3D scene scripts
──────────
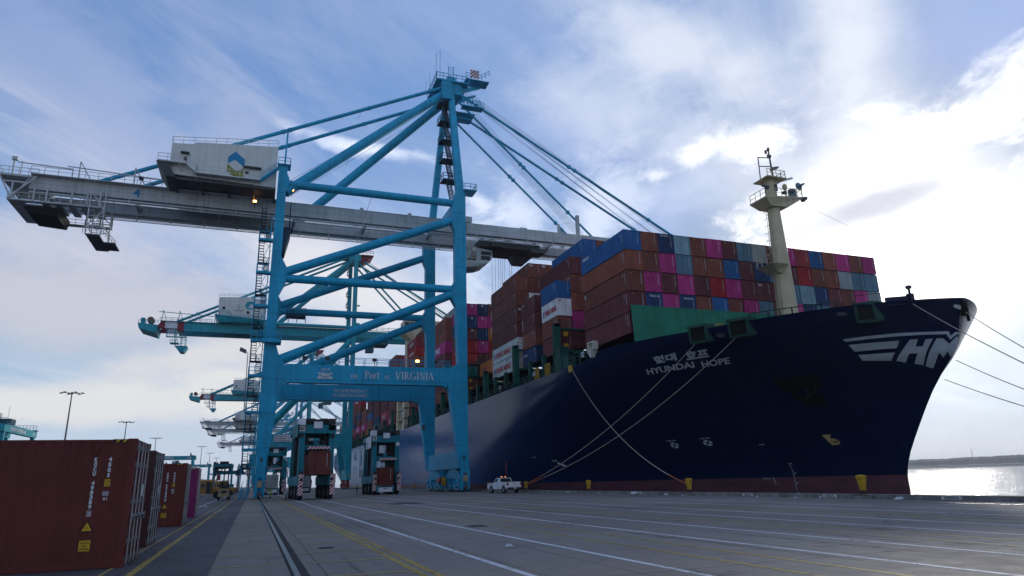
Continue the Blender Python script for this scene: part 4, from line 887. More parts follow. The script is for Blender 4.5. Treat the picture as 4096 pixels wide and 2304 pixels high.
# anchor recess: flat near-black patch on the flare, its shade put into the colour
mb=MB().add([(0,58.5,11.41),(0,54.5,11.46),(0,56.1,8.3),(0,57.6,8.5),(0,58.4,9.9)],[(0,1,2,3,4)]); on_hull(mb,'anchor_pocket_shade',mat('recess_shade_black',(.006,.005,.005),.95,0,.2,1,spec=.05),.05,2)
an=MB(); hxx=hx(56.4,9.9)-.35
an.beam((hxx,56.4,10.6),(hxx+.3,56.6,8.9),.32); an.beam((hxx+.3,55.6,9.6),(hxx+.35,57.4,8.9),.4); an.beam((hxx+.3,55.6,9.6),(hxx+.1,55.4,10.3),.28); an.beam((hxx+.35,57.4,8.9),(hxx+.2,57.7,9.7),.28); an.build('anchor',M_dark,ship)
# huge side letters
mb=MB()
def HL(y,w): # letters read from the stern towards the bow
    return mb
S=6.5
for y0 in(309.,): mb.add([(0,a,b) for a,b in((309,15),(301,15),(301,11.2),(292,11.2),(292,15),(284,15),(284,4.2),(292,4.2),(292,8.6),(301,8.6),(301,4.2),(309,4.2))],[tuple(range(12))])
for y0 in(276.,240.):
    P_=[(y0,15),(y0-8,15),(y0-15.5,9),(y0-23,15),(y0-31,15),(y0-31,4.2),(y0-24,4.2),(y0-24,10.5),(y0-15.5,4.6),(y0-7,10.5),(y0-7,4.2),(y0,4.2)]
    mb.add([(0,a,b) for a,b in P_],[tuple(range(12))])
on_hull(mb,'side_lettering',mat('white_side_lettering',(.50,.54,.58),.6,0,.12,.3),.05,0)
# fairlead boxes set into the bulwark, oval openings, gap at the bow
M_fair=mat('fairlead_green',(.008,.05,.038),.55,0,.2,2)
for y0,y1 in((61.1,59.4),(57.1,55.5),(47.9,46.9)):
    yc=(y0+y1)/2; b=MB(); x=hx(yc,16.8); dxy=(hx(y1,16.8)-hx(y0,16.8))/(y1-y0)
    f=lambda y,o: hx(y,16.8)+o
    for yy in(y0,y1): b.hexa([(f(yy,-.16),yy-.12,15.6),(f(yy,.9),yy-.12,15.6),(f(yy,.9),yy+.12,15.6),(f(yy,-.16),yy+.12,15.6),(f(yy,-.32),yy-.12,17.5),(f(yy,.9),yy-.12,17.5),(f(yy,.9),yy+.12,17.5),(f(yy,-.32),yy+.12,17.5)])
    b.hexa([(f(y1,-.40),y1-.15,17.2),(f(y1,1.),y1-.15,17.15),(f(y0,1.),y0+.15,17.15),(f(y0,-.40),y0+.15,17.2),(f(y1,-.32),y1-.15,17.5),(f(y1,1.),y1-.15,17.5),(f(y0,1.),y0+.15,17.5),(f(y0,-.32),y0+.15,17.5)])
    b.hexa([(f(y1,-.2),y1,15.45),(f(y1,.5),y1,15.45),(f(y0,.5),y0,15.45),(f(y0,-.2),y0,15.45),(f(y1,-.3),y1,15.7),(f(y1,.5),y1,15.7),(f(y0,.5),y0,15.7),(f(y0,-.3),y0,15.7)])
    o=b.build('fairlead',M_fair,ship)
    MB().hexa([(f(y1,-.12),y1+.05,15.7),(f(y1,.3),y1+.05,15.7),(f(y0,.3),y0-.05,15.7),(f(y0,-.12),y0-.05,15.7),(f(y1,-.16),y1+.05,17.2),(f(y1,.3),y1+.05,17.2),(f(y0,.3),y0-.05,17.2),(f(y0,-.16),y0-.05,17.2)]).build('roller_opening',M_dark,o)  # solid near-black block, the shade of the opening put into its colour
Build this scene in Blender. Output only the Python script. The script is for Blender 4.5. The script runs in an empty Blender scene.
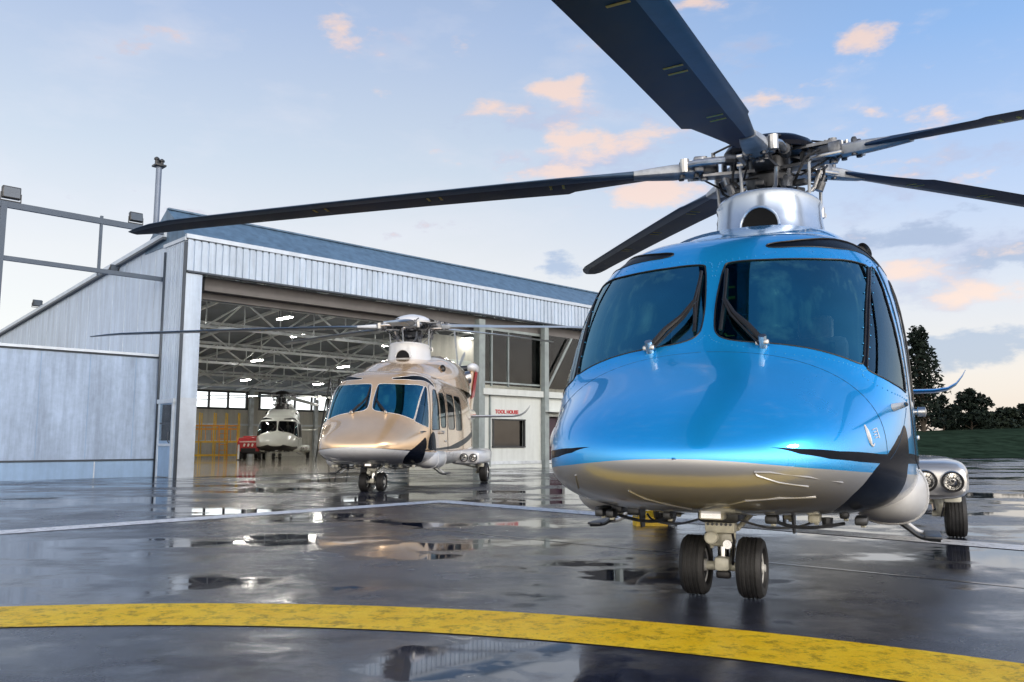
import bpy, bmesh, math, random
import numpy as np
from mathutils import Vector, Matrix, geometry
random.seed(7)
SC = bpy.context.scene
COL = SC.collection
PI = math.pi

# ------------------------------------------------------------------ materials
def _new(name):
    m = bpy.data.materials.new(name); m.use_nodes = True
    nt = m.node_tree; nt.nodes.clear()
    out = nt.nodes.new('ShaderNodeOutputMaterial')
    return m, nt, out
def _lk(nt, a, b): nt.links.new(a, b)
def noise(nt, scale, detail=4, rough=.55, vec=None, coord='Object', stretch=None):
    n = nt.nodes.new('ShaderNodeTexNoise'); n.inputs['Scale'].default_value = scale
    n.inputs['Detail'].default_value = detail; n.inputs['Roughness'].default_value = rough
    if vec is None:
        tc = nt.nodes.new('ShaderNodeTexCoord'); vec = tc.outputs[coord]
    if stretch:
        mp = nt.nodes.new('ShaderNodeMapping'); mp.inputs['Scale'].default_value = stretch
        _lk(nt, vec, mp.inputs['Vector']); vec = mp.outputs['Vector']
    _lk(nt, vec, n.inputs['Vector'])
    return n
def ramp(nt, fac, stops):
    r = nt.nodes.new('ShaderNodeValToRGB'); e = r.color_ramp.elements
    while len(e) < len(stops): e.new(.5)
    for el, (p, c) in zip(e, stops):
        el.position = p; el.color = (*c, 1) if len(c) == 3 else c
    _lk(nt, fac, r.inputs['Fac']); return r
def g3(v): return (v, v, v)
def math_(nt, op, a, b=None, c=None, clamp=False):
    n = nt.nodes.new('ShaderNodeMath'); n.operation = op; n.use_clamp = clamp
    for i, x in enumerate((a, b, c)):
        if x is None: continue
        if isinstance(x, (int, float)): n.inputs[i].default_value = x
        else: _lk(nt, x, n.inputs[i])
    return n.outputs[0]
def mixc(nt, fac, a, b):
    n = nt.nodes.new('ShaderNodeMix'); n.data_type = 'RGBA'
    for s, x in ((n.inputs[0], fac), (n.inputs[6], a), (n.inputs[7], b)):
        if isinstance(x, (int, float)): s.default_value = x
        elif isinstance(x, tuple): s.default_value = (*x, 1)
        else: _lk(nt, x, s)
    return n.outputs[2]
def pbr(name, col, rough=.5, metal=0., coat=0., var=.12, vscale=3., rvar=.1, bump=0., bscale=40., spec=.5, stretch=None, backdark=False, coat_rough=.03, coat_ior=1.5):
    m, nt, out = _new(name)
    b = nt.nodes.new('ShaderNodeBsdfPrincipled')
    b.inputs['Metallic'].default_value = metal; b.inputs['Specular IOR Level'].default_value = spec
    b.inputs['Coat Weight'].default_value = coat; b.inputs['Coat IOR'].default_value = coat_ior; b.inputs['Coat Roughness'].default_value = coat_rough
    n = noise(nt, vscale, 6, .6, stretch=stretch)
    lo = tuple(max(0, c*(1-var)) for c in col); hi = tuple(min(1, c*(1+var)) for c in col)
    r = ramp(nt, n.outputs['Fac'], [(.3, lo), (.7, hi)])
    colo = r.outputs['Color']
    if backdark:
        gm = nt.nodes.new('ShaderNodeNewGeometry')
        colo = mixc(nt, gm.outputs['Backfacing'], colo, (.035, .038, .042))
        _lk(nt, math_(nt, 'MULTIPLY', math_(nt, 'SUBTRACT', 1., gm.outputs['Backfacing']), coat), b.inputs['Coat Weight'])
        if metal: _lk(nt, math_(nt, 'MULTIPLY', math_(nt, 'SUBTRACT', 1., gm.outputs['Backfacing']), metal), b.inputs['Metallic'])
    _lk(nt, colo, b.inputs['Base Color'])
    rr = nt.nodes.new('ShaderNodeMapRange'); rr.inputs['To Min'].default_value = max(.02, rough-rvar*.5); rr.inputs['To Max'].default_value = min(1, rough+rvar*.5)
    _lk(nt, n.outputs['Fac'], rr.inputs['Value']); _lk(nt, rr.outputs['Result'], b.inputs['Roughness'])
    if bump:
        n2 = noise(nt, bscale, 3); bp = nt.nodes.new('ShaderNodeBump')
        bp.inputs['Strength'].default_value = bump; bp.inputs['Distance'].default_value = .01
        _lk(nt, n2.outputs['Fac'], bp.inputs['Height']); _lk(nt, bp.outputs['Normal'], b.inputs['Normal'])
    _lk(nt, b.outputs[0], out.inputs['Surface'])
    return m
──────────
- **WHAT TO PRODUCE**: Pull out all lines from the entries above that include the word "SUBTRACT".

- **OUTPUT BELOW**:
        _lk(nt, math_(nt, 'MULTIPLY', math_(nt, 'SUBTRACT', 1., gm.outputs['Backfacing']), coat), b.inputs['Coat Weight'])
        if metal: _lk(nt, math_(nt, 'MULTIPLY', math_(nt, 'SUBTRACT', 1., gm.outputs['Backfacing']), metal), b.inputs['Metallic'])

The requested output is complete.